Government to facilitate innovation in aquaculture

The Fish Site
by The Fish Site
8 May 2007, at 1:00am

NEW ZEALAND - The Government has approved a project to facilitate research and innovation around new aquaculture species and technologies in both existing and new aquaculture space, Fisheries Minister Jim Anderton said today.

"Aquaculture is a priority for this Labour-Progressive Government. I firmly believe that sustainable aquaculture can contribute to economic development both on a national and regional scale."

Mr Anderton told a meeting of regional council chief executives in Wellington that to make sure New Zealand gets the best value from its aquaculture development, we must be at the forefront of technology and industry best practice.

"Towards this, the government has worked with regional councils to support increased innovation in the use of existing space through appropriate regional coastal plan provisions.
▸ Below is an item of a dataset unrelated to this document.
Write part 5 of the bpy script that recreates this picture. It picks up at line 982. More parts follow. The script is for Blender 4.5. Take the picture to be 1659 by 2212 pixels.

The work underway in Waikato to allow experimental aquaculture on existing farms is a good example of this.

"The Government is also investigating the possibility of a law change or other methods to encourage experimental aquaculture."

Mr Anderton said Aquaculture New Zealand was developing a national research strategy for the aquaculture sector, which would provide guidance to providers and the Foundation for Research Science and Technology about research priorities for aquaculture over the next five to ten years.

"It is widely recognised that for New Zealand aquaculture to fulfil its considerable potential, there must be greater cooperation between science, industry and other stakeholders."

He said the Government would shortly release its response to the aquaculture industry's sector strategy.

"It sets out how we will work with councils, industry and others to help the industry achieve its goal of being a $1 billion dollar business by 2025.

"Now that councils are responsible for aquaculture planning, a key part of the government response involves supporting councils in their planning processes. It was the feed-back we had from you that showed us the importance of that kind of support."